UH has healthy representation on both sides, with a dozen combined players and coaches part of the Saint Louis Brotherhood and its two starting safeties hailing from Bishop Gorman. Former UH player and coach Rich Miano helped set up the game as part of the Aloha Football Classic.

“The Showdown” has everyone amped up. UH is expected to have healthy representation sitting (and probably standing) behind both sidelines for the 7:30 p.m. kickoff.

Saint Louis needs no introduction as the perennial prep powerhouse of Hawaii under Cal Lee. The Crusaders have won a combined 20 Oahu Prep Bowls and HHSAA state championships. Las Vegas-based Bishop Gorman is a 17-time Nevada state champion, including 10 in a row. Gorman was the unofficial national champion in 2014, 2015 and 2016.

They are consensus top-15 teams this year.

Saint Louis is ranked No. 12 in the USA Today poll and No. 10 in the MaxPreps poll. Bishop Gorman is No. 13 in USA Today and No. 15 in MaxPreps.

In their last meeting, at Aloha Stadium on Sept. 1, 2012, Gorman won 52-40.

Hawaii running back Dayton Furuta made it broader. His alma mater, Mililani, takes on another Las Vegas school, Liberty High, at 7 on Friday night.

“I’m excited for Hawaii vs. Vegas this weekend,” Furuta said as he walked past media members after practice Thursday morning.


UH has nine players from Saint Louis, plus assistant coaches Corey Batoon, Craig Stutzmann and Jacob Yoro.

The players are: quarterback Chevan Cordeiro; receiver Jonah Panoke; nickelback Kai Kaneshiro; receiver Keliam Brunn; linebacker Kila Kamakawiwo‘ole; offensive lineman Eliki Tanuvasa; offensive lineman Arasi Mose; receiver Chance Beyer; and a recent transfer from Oregon State, Isaiah Tufaga.
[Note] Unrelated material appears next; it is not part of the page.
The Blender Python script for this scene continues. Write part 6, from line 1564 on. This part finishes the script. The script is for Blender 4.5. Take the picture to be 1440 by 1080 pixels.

Kaneshiro, a redshirt freshman, said this game has been talked about since he became a UH player.

“I’m super excited. I think Saint Louis is going to do what they gotta do and hopefully bring home the dub,” Kaneshiro said.

Even the normally reserved Cordeiro talked openly about “guys talking crap” leading up to the game. He views matchups with mainland teams as a special opportunity.

“My year (2017), we played Narbonne from Cali. They ended up winning their division, I think. We played them, we won (56-50, with Cordeiro throwing for 393 yards and six TDs),” Cordeiro said. “Playing a mainland team, it’s different than local teams. It’s more hype. You get more excited to play against someone … different.”

Stutzmann, one of UH’s primary recruiters, was as diplomatic about it as he could manage.

“I’m caught between a rock and a hard place because I recruit both schools,” he said. “I think it’s going to be a challenging game for both. They’re both in a good place, both have a lot of talent. Storied programs. … There’s a lot of talk going on already in the locker room and on the practice field. It’s going to be a good one.”


UH has a pair of Bishop Gorman alums and former Gaels teammates in safeties Kalen Hicks and Ikem Okeke. The two were Gorman freshmen in 2012, but did not play with the varsity against Saint Louis that year.

Also, UH football alum Chris Brown is an assistant coach with Gorman.

Hicks and Okeke have shrugged off their outnumbered status.

“(The Saint Louis coaches) try to get in our heads a little bit. We know what Gorman’s about, so we’re not worried about it,” Okeke said.

Said Hicks: “There’s been a lot of talk. We’ve been going back and forth. It’s just a big pride thing. We’ve all got pride in our schools, so it’s just funny talking trash to each other. We’ll see Friday night, the end result.”

They plan to be on or behind the Gorman sideline. They know their reputation is on the line.

“A lot of people think Gorman is just a bunch of privileged guys who get all this nice gear and all this nice stuff, but it’s a whole lot of work that goes into it,” Okeke said. “A lot of stuff they don’t get to see. We have all these nice facilities, but we put everything to use. We try to maximize talent there and really build people to succeed at the next level and beyond that.

“I’m going … to be cheering for every touchdown they get, every stop they get. I’m going to be real loud about it. And once we come back to practice Saturday, I’m gonna let them know who won that game.”

Hicks gave Brown a renewed shout-out for helping get him to Manoa. Hicks’ little brother, Jaden, is a junior safety for Gorman this year. He’s already given him a pep talk.